◆ Directions for this task: Copy out the records precisely, omitting pictures.

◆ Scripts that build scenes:
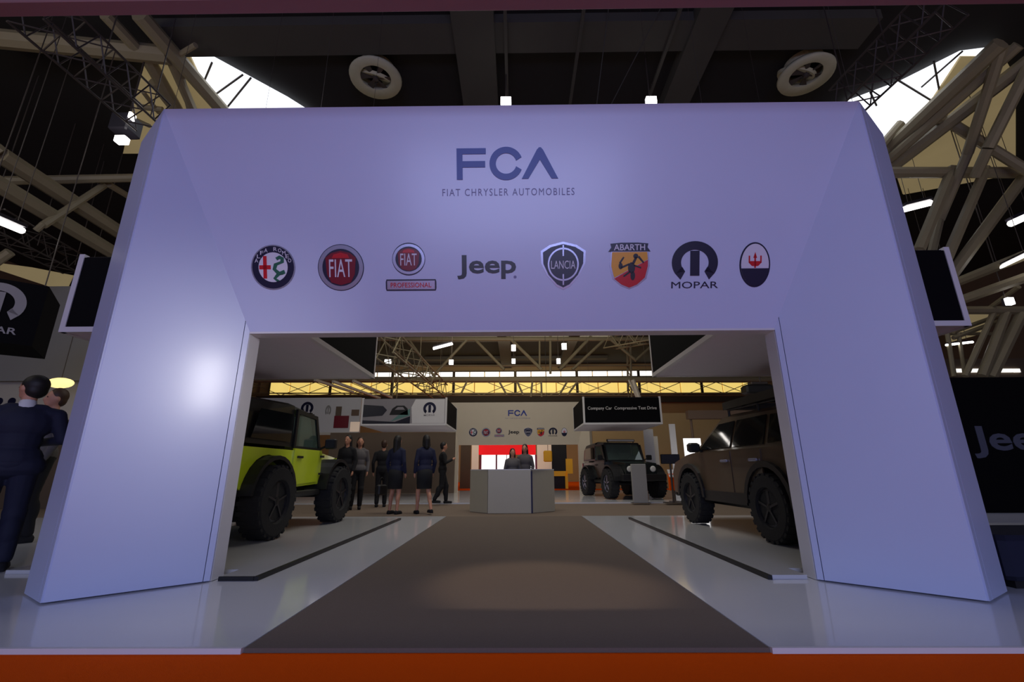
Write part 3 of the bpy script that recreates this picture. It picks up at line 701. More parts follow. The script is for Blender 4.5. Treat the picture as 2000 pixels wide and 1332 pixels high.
    MB().bevbox(1.88, 2.08, -0.78, 0.78, 0.60, 0.82, 0.02).build('front_bumper', M['black'], R)
    MB().box(-1.9, 1.9, -0.42, 0.42, 0.56, 0.74).build('chassis', M['black'], R)
    for ax in (ax_r, ax_f):
        am = MB().tube((ax, -0.75, tr), (ax, 0.75, tr), 0.06); am.ell((ax, 0.1, tr), (0.16, 0.16, 0.16)); am.build('axle', M['black'], R)
        for s in (-1, 1): MB().tube((ax, s*0.5, tr), (ax-0.05, s*0.45, 0.9), 0.04).build('shock_absorber', M['tail'] if paint == 'lime' else M['black'], R)
    sp = MB().lathe((-2.08, 0.05, 1.14), (1, 0, 0), [(0.25, -0.13), (0.44, -0.13), (0.48, -0.09), (0.48, 0.09), (0.44, 0.13), (0.25, 0.13)], 28).build('spare_wheel', M['tyre'], R)
    MB().lathe((-2.08, 0.05, 1.14), (-1, 0, 0), [(0.27, 0.0), (0.27, 0.10), (0.22, 0.11), (0.2, 0.06), (0.03, 0.06)], 24).build('rim', M['rim'], sp)
    if light_bar:
        lb = MB().bevbox(0.24, 0.32, -0.55, 0.55, 1.97, 2.06, 0.01); lb.tube((0.28, -0.5, 1.9), (0.28, -0.5, 1.99), 0.02); lb.tube((0.28, 0.5, 1.9), (0.28, 0.5, 1.99), 0.02)
        l_ = lb.build('light_bar', M['black'], R)
        MB().box(0.321, 0.33, -0.52, 0.52, 1.985, 2.045).build('lens', M['headlamp'], l_)
    return R
def place(R, a, b, ax_r=-1.14, ax_f=1.14, rot=None, z=0.042, s=1.0):
    """put the car so that its rear-right (or chosen) wheel line runs from ground point a to b"""
    R.location = (a[0], a[1], z); R.rotation_euler = (0, 0, rot); R.scale = (s, s, s)
car1 = offroader('lime green short off-roader with black soft top on the left platform', 'lime')
a = G(522, 1060); b = G(652, 1024)
ang = math.atan2(b.y-a.y, b.x-a.x)
mid = (a+b)/2; nrm = Vector((-math.sin(ang), math.cos(ang), 0))     # left of heading
place(car1, mid+nrm*0.92, None, rot=ang, s=1.0)
car3 = offroader('dark green off-roader with roof light bar on the distant right stand', 'dpaint', True, 'chrome')
c = G(1226, 978); place(car3, (c.x+0.12, c.y+1.5), None, rot=math.radians(-79), z=0.045, s=0.96)

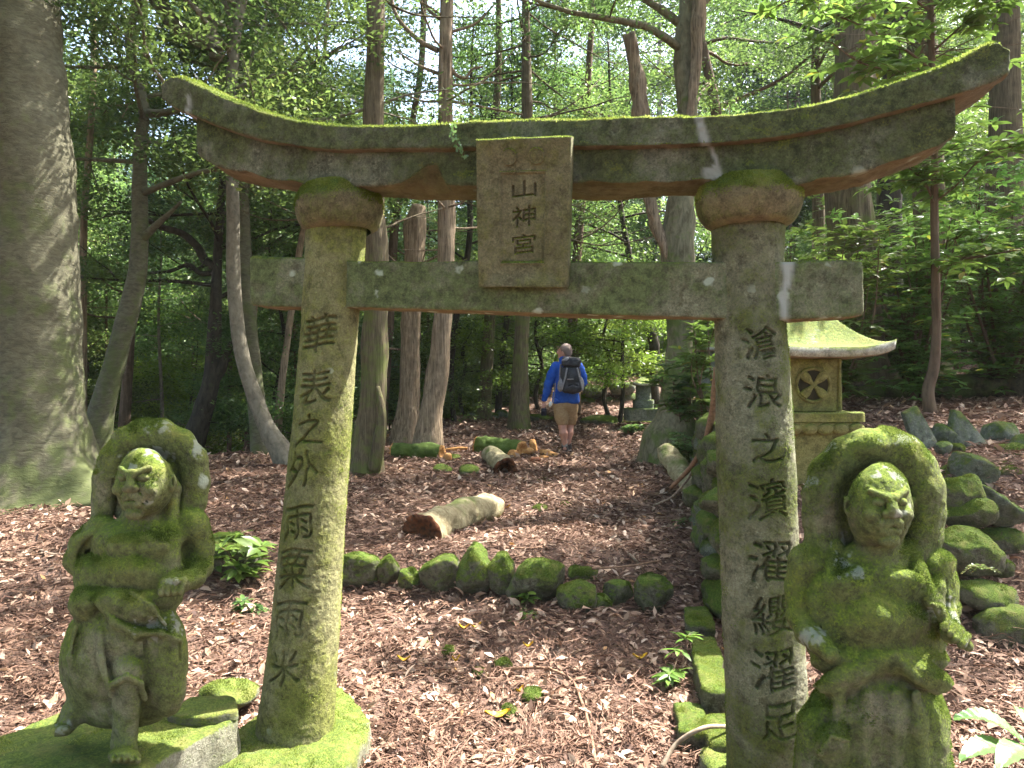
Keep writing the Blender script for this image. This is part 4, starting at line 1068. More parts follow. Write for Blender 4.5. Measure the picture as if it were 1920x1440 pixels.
# low straight kerb of long mossy blocks, under the gate's right leg
for i, (p0, p1, w_, h0, h1, lb) in enumerate([((1.16, 4.55), (1.10, 4.18), .16, -.1, .14, 'pale green kerb stone farthest back beside the right pillar'), ((1.09, 4.14), (.98, 3.42), .15, -.2, .10, 'long straight mossy kerb stone left of the right pillar'),
        ((.97, 3.38), (.93, 3.08), .17, -.3, .05, 'grey green kerb stone touching the right pillar'), ((.86, 3.02), (.78, 2.40), .14, -.4, .0, 'bright mossy kerb stone at the bottom edge by the right pillar'), ((.86, 3.5), (.80, 3.2), .14, -.35, -.04, 'shadowed mossy stone low in the ditch left of the kerb')]):
    d = np.array(p1) - np.array(p0); d /= np.linalg.norm(d); q = np.array([-d[1], d[0]]) * w_ / 2
    zb = float(gz(p0[0] - .15, p0[1]))
    prism('kerb_stone', [np.array(p0) - q, np.array(p0) + q, np.array(p1) + q, np.array(p1) - q], zb - .15, max(zb, float(gz(p0[0] + .1, p0[1]))) + .06, M['rock'], label=lb, cat='kerb stone', amp=.016, bev=.03, seed=130 + i, res=.02, tufts=6000, thr=-.3)['group'] = 'kerb stones beside the right pillar'

# tumbled stones right of the statue
GP = 'tumbled stones piled behind the right statue'
for i, (x, y, w_, h_, D, tl, mt, lb) in enumerate([
        (305, 90, 0, 0, 4.9, 0, 'rock2', ''),
        (610, 720, 300, 250, 4.15, 0.35, 'rock', 'mossy rounded stone topmost against the statue\'s halo'), (640, 850, 340, 190, 4.10, 0.1, 'rock', 'oblong mossy stone in the middle of the pile by the halo'),
        (660, 1140, 430, 300, 3.95, -0.12, 'rock', 'largest low mossy boulder of the pile with a fern on it'), (850, 800, 430, 190, 4.2, -0.72, 'rock2', 'long slanting stone leaning down to the right in the pile'),
        (680, 510, 340, 180, 4.5, -0.3, 'rock2', 'grey angular stone lying below the two upright slabs'), (900, 1090, 330, 210, 4.2, -.1, 'rock', 'dark rounded stone at the right foot of the pile'),
        (945, 640, 300, 330, 4.6, -.4, 'rock', 'stone blanketed in small-leaved creeper at the right edge'), (920, 1290, 160, 130, 3.95, 0, 'rock', 'small dark mossy stone under the pile\'s right foot'),
        (930, 290, 240, 250, 5.3, 0, 'rock2', 'dark square block behind the upright slabs at the right'), (1080, 370, 160, 230, 5.0, 0, 'rock2', 'grey stone cut by the right edge of the view'),
        (460, 345, 110, 90, 4.9, 0, 'rock2', 'small pale stone at the foot of the left upright slab'), (470, 240, 160, 130, 5.2, -.4, 'rock2', 'flat grey stone lying between the two upright slabs'), (570, 345, 100, 60, 5.0, 0, 'rock', 'small mossy stone between the two slabs')]):
    if not w_: continue
    px, py = 1660 + x / 4.235, 760 + y / 4.235
    if i == 1: px -= 8
    rpx(px, py, w_ / 4.235 * 1.18, h_ / 4.235 * 1.26, D, 150 + i, lb, M[mt], group=GP, tilt=tl, tufts=3000 if mt == 'rock' else 500, sub=5 if w_ > 280 else 4, sharp=.8, thr=-.1)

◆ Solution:
Write part 3 of the bpy script that recreates this picture. It picks up at line 701. More parts follow. The script is for Blender 4.5. Treat the picture as 2000 pixels wide and 1332 pixels high.
    MB().bevbox(1.88, 2.08, -0.78, 0.78, 0.60, 0.82, 0.02).build('front_bumper', M['black'], R)
    MB().box(-1.9, 1.9, -0.42, 0.42, 0.56, 0.74).build('chassis', M['black'], R)
    for ax in (ax_r, ax_f):
        am = MB().tube((ax, -0.75, tr), (ax, 0.75, tr), 0.06); am.ell((ax, 0.1, tr), (0.16, 0.16, 0.16)); am.build('axle', M['black'], R)
        for s in (-1, 1): MB().tube((ax, s*0.5, tr), (ax-0.05, s*0.45, 0.9), 0.04).build('shock_absorber', M['tail'] if paint == 'lime' else M['black'], R)
    sp = MB().lathe((-2.08, 0.05, 1.14), (1, 0, 0), [(0.25, -0.13), (0.44, -0.13), (0.48, -0.09), (0.48, 0.09), (0.44, 0.13), (0.25, 0.13)], 28).build('spare_wheel', M['tyre'], R)
    MB().lathe((-2.08, 0.05, 1.14), (-1, 0, 0), [(0.27, 0.0), (0.27, 0.10), (0.22, 0.11), (0.2, 0.06), (0.03, 0.06)], 24).build('rim', M['rim'], sp)
    if light_bar:
        lb = MB().bevbox(0.24, 0.32, -0.55, 0.55, 1.97, 2.06, 0.01); lb.tube((0.28, -0.5, 1.9), (0.28, -0.5, 1.99), 0.02); lb.tube((0.28, 0.5, 1.9), (0.28, 0.5, 1.99), 0.02)
        l_ = lb.build('light_bar', M['black'], R)
        MB().box(0.321, 0.33, -0.52, 0.52, 1.985, 2.045).build('lens', M['headlamp'], l_)
    return R
def place(R, a, b, ax_r=-1.14, ax_f=1.14, rot=None, z=0.042, s=1.0):
    """put the car so that its rear-right (or chosen) wheel line runs from ground point a to b"""
    R.location = (a[0], a[1], z); R.rotation_euler = (0, 0, rot); R.scale = (s, s, s)
car1 = offroader('lime green short off-roader with black soft top on the left platform', 'lime')
a = G(522, 1060); b = G(652, 1024)
ang = math.atan2(b.y-a.y, b.x-a.x)
mid = (a+b)/2; nrm = Vector((-math.sin(ang), math.cos(ang), 0))     # left of heading
place(car1, mid+nrm*0.92, None, rot=ang, s=1.0)
car3 = offroader('dark green off-roader with roof light bar on the distant right stand', 'dpaint', True, 'chrome')
c = G(1226, 978); place(car3, (c.x+0.12, c.y+1.5), None, rot=math.radians(-79), z=0.045, s=0.96)

Keep writing the Blender script for this image. This is part 4, starting at line 1068. More parts follow. Write for Blender 4.5. Measure the picture as if it were 1920x1440 pixels.
# low straight kerb of long mossy blocks, under the gate's right leg
for i, (p0, p1, w_, h0, h1, lb) in enumerate([((1.16, 4.55), (1.10, 4.18), .16, -.1, .14, 'pale green kerb stone farthest back beside the right pillar'), ((1.09, 4.14), (.98, 3.42), .15, -.2, .10, 'long straight mossy kerb stone left of the right pillar'),
        ((.97, 3.38), (.93, 3.08), .17, -.3, .05, 'grey green kerb stone touching the right pillar'), ((.86, 3.02), (.78, 2.40), .14, -.4, .0, 'bright mossy kerb stone at the bottom edge by the right pillar'), ((.86, 3.5), (.80, 3.2), .14, -.35, -.04, 'shadowed mossy stone low in the ditch left of the kerb')]):
    d = np.array(p1) - np.array(p0); d /= np.linalg.norm(d); q = np.array([-d[1], d[0]]) * w_ / 2
    zb = float(gz(p0[0] - .15, p0[1]))
    prism('kerb_stone', [np.array(p0) - q, np.array(p0) + q, np.array(p1) + q, np.array(p1) - q], zb - .15, max(zb, float(gz(p0[0] + .1, p0[1]))) + .06, M['rock'], label=lb, cat='kerb stone', amp=.016, bev=.03, seed=130 + i, res=.02, tufts=6000, thr=-.3)['group'] = 'kerb stones beside the right pillar'

# tumbled stones right of the statue
GP = 'tumbled stones piled behind the right statue'
for i, (x, y, w_, h_, D, tl, mt, lb) in enumerate([
        (305, 90, 0, 0, 4.9, 0, 'rock2', ''),
        (610, 720, 300, 250, 4.15, 0.35, 'rock', 'mossy rounded stone topmost against the statue\'s halo'), (640, 850, 340, 190, 4.10, 0.1, 'rock', 'oblong mossy stone in the middle of the pile by the halo'),
        (660, 1140, 430, 300, 3.95, -0.12, 'rock', 'largest low mossy boulder of the pile with a fern on it'), (850, 800, 430, 190, 4.2, -0.72, 'rock2', 'long slanting stone leaning down to the right in the pile'),
        (680, 510, 340, 180, 4.5, -0.3, 'rock2', 'grey angular stone lying below the two upright slabs'), (900, 1090, 330, 210, 4.2, -.1, 'rock', 'dark rounded stone at the right foot of the pile'),
        (945, 640, 300, 330, 4.6, -.4, 'rock', 'stone blanketed in small-leaved creeper at the right edge'), (920, 1290, 160, 130, 3.95, 0, 'rock', 'small dark mossy stone under the pile\'s right foot'),
        (930, 290, 240, 250, 5.3, 0, 'rock2', 'dark square block behind the upright slabs at the right'), (1080, 370, 160, 230, 5.0, 0, 'rock2', 'grey stone cut by the right edge of the view'),
        (460, 345, 110, 90, 4.9, 0, 'rock2', 'small pale stone at the foot of the left upright slab'), (470, 240, 160, 130, 5.2, -.4, 'rock2', 'flat grey stone lying between the two upright slabs'), (570, 345, 100, 60, 5.0, 0, 'rock', 'small mossy stone between the two slabs')]):
    if not w_: continue
    px, py = 1660 + x / 4.235, 760 + y / 4.235
    if i == 1: px -= 8
    rpx(px, py, w_ / 4.235 * 1.18, h_ / 4.235 * 1.26, D, 150 + i, lb, M[mt], group=GP, tilt=tl, tufts=3000 if mt == 'rock' else 500, sub=5 if w_ > 280 else 4, sharp=.8, thr=-.1)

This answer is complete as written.